Quiet Village

Silent Movie (!K7)

If you’re the type of person who fancies mai tais and roasted pig, you might recognize Martin Denny’s “Quiet Village” as the best Hawaiian song ever, its plinking vibes, saltshaker percussion, and nature calls soundtracking a slow-motion beachside tiki scene in the mind’s eye. The English producers Matt Edwards (aka Radio Slave) and Joel Martin (aka DJ Zeus) derive their band name and overall mojo from Denny’s masterpiece, cribbing the American composer’s carefree pacing and smudged atmospheres for what might be called hipster lounge music.

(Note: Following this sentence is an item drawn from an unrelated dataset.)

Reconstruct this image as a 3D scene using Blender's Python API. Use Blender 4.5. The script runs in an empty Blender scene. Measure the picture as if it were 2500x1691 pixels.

There’s a whiff of pornography on Silent Movie, a collection of soft-focus instrumental jams that sounds like Boards of Canada on a massive Herb Alpert kick. The aptly-titled “Too High to Move” distills Quiet Village to its essence, the producers recasting the best bits of cheesy ’70s-era songs (in this case, Giorgio Moroder’s “Fly Too High”) as the sedated, heavily-effected backdrop to the horizontal activity of your choice. The neatest trick here might be “Pillow Talk”, which bathes guitar and synth parts from two songs by the Alan Parsons Project (“What Goes Up” and “Voyager”) in dubwise radiance, giving the originals an air of gothic mystery, and of damned near transcendence. Fans of Air’s The Virgin Suicides soundtrack will find much here to adore.